By Sarah Hayes, A&E Editor

Here are the things that people will say if you are an incoming college student, returning or otherwise, over the age of fifty. You need help. You need lots of help. You do not know how to surf the internet or send an email. You might not even know how to use a computer. You are probably auditing the class and will drop in two weeks anyway, so why bother talking to you? You are doing this because you have nothing better to do. You are intrinsically less smart than your classmates. You are out of touch. You will waste the university’s time pursuing a degree; you are so old, why are you even here? Are you someone’s parent? You must be the instructor, you’re the oldest person in the room. Your input is invalid. Remember how clueless you are at anything more advanced than a rotary phone. Consider online courses. Consider not talking so much in class. Consider dropping. Have you thought about taking up golf? You look tired.

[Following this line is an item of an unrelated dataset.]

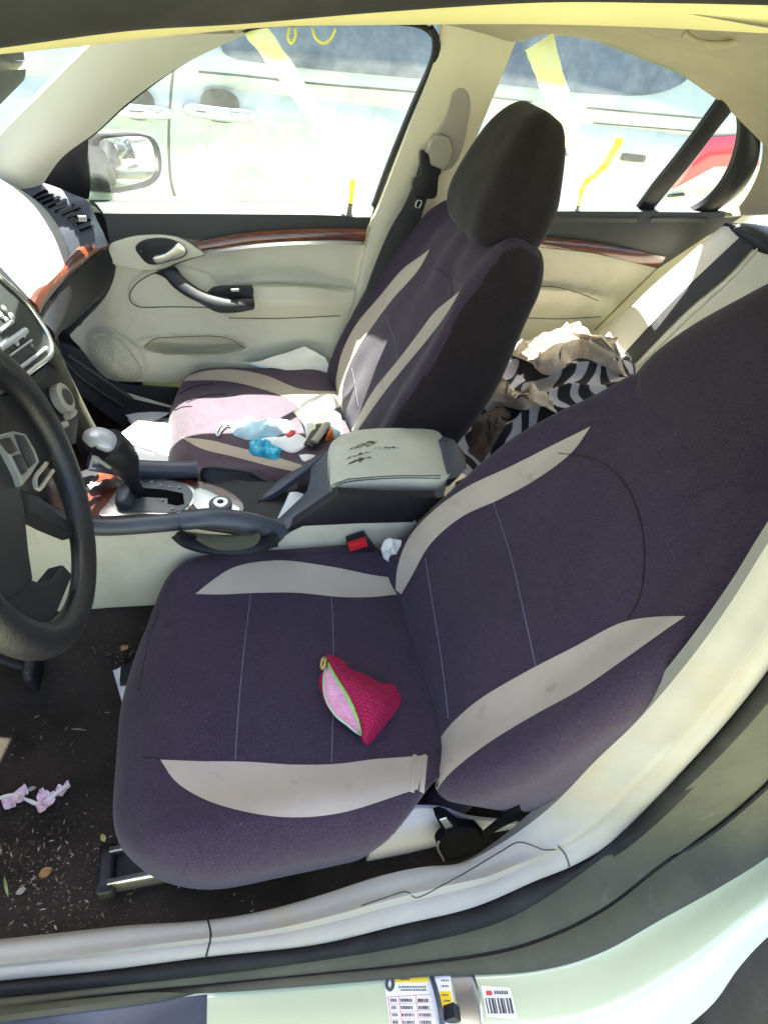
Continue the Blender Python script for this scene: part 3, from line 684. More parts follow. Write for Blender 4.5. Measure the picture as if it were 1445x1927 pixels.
# seat rail and side plate below the driver's seat
def beam(name, a, b, r, mat, parent, flat=(1, 1)): return tube(name, [a, (Vector(a)+Vector(b))/2, b], r, mat, parent, n=6, m=8, flat=flat)
rl = rbox('seat_rail', (-.25, -.555, .318), (.26, .026, .012), (.005, .005, .005), m_charcoal, car, res=(4, 4, 2))
rbox('rail_edge', (-.26, -.575, .335), (.245, .005, .012), (.003, .003, .003), m_silver, rl, res=(3, 3, 2))
rbox('rail_edge', (-.26, -.530, .335), (.245, .005, .012), (.003, .003, .003), m_silver, rl, res=(3, 3, 2))
rbox('rail_cap', (-.508, -.553, .325), (.012, .034, .018), (.004, .004, .004), m_black, rl, res=(3, 3, 3))
rbox('seat_rail', (-.25, -.21, .318), (.26, .026, .02), (.005, .005, .005), m_charcoal, car, res=(4, 4, 2))
sv = panel('seat_valance', YY([(685, 1652), (700, 1600), (735, 1545), (775, 1524), (830, 1524), (880, 1540), (960, 1550), (1000, 1560), (930, 1590), (840, 1600), (760, 1618)], -.60), .006, m_paper2, car, bevel=.003, smoothn=40)
c9 = lambda x, y: (680+x/3.44, 1440+y/3.44)
tg = panel('belt_tongue', YY([c9(*p) for p in [(480, 340), (520, 328), (565, 345), (640, 402), (745, 412), (800, 470), (808, 520), (700, 580), (610, 612), (535, 618), (488, 520), (500, 490), (540, 450), (500, 380)]], -.628), .014, m_void, car, bevel=.003, smoothn=0)
lab(tg, "driver's belt tongue hanging by the seat base")
panel('tongue_plate', YY([c9(*p) for p in [(508, 358), (550, 344), (592, 398), (545, 412)]], -.632), .002, m_silver, tg, bevel=.0005)
tube('tongue_rim', YY([c9(*p) for p in [(535, 618), (492, 530), (500, 495)]], -.634), .0018, m_silver, tg, n=10, m=6)
ribbon('webbing', YY([c9(780, 440), c9(850, 380), c9(1000, 270), c9(1200, 120), c9(1445, 0)], -.635), YY([c9(800, 490), c9(880, 420), c9(1060, 330), c9(1260, 190), c9(1500, 40)], -.628), m_void, tg, n=20, m=4, thick=.002)

# ------------------------------------------------------------------ centre console
con = panel('centre_console', YY([(-60, 935), (60, 955), (178, 998), (350, 1000), (505, 1022), (570, 988), (782, 980), (790, 1000), (780, 1100), (700, 1120), (300, 1143), (100, 1152), (-60, 1158)], -.10), .01, m_cream, car, bevel=.004)
lab(con, 'centre console between the front seats')
c5 = lambda x, y: (380+x*.3737, 640+y*.3737)
c4 = lambda x, y: (x/2.58, 680+y/2.58)
tube('console_rail', [Yp(-60, 905, -.105), Yp(40, 945, -.105), Yp(110, 975, -.105), Yp(176, 990, -.105), Yp(260, 988, -.105), Yp(342, 981, -.105)], .0165, m_slate, con, n=30, m=12)
tube('console_rail', [Yp(344, 979, -.108), Yp(400, 975, -.115), Yp(460, 981, -.115), Yp(528, 1000, -.105)], .020, m_slate, con, n=30, m=12, flat=(1, .85))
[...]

If you are a college student over the age of fifty—hell, over the age of thirty in some cases—you may be facing this kind of age-based discrimination on a regular basis. You have been deemed less worthy of a college education simply because you are older than most students. You are not being judged by your academic standing or character, but by a number out of your control. Ageism is very real on college campuses and should be addressed, but it does not feel like there is enough emotional and psychological support for adult learners as there is technological and academic support, and both kinds of support are crucial during the college experience.

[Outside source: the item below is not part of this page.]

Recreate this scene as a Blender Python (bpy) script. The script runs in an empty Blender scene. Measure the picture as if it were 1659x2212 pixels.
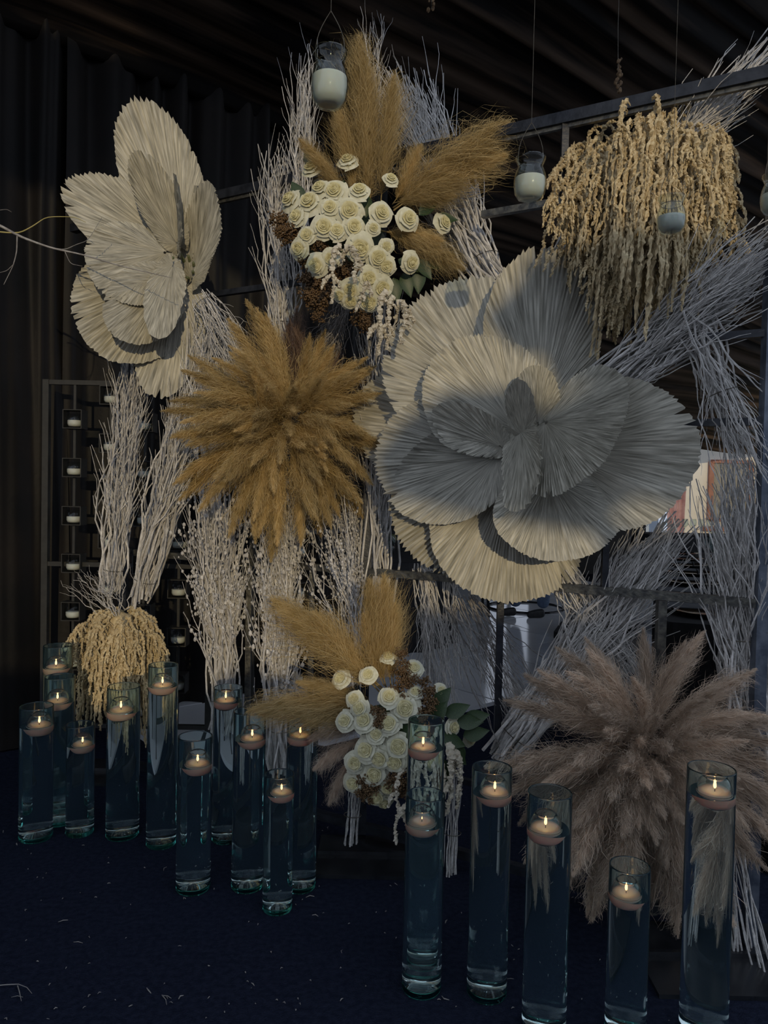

This ageist phenomenon seems to be more heavily present at four-year colleges than two-year colleges. The average age of the community-college student tends to be older—someone who has a full-time job and/or a family and responsibilities aside from classes. However, four-year college student bodies tend to bend towards the younger side: 18-to-22-year-olds, many fresh from high school, who live at home or on campus and do not have a spouse or child.

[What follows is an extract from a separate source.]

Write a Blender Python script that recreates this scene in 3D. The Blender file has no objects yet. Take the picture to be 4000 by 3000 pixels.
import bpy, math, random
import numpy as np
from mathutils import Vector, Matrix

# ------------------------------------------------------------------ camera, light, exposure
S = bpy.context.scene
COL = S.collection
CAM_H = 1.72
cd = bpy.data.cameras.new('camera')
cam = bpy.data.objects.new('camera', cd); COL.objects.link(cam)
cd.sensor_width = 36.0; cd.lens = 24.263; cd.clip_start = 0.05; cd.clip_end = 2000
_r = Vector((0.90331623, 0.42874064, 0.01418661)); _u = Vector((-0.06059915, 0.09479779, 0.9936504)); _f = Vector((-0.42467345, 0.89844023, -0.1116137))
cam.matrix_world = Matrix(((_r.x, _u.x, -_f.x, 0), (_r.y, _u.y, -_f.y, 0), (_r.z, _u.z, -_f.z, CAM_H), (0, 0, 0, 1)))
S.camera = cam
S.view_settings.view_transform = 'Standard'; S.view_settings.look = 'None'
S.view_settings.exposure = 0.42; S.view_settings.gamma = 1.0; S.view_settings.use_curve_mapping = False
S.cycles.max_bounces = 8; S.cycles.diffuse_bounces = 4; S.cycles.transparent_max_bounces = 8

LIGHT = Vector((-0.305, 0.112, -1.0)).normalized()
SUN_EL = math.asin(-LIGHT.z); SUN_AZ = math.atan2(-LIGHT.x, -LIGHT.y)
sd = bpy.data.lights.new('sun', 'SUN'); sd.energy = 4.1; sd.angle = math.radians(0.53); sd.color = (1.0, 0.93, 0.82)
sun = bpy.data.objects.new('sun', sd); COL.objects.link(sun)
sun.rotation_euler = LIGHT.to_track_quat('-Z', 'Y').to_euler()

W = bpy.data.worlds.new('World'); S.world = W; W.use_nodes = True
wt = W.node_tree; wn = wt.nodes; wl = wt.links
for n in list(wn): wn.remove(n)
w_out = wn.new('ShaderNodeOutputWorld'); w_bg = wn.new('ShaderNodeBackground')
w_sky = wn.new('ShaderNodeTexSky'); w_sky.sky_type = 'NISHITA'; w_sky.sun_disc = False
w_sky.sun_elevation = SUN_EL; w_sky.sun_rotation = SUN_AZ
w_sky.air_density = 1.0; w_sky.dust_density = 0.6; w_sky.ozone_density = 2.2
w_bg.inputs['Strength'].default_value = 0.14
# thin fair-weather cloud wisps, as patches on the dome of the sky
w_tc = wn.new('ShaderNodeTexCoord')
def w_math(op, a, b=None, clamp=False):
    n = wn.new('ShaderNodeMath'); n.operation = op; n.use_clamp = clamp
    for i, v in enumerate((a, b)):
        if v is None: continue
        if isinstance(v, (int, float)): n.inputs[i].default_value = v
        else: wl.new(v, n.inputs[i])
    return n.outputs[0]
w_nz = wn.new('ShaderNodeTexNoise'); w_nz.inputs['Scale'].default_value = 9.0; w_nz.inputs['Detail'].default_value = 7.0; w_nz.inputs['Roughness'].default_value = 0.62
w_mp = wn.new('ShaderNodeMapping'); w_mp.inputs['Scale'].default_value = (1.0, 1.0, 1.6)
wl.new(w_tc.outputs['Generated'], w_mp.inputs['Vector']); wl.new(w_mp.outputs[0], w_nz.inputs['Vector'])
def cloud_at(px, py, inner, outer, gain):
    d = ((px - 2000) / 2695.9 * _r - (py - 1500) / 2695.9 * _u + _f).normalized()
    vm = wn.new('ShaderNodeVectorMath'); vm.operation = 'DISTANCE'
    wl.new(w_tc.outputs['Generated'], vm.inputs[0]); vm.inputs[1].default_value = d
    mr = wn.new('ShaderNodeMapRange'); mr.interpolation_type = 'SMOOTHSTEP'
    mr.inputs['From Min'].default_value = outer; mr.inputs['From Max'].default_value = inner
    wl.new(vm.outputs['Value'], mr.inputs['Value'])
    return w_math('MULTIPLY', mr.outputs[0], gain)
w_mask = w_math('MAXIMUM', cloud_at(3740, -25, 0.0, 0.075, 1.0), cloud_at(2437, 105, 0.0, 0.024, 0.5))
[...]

The responsibility actually falls upon the traditional student to make the college experience welcoming for adult learners. We are the ones older students interact with on a regular, daily basis, more than the professor. Our attitude and behavior sets the mood; let’s make sure that mood is an inviting one.

When you meet an adult student in one of your classes, make time to learn their name. Don’t be afraid to say hi and strike up a conversation with them. Don’t assume the reason why they are in school, and be willing to listen to their story of how they got to your class. You don’t necessarily have to be friends with them, but be friendly. Make them an active part of your learning environment: involve them in class discussion; ask for their input on the material; invite them to study sessions and on-campus events. You may learn some invaluable knowledge from them, a life skill or a funny joke, or even just someone you can count on to give you the day’s lecture notes when you are out sick with the flu.

The age gap of the student body in college education seems like a wide chasm, but we can learn how to bridge the gap and bring students of all ages together—but only if we are willing to drop our ageist ideas and see people as people, not birth years.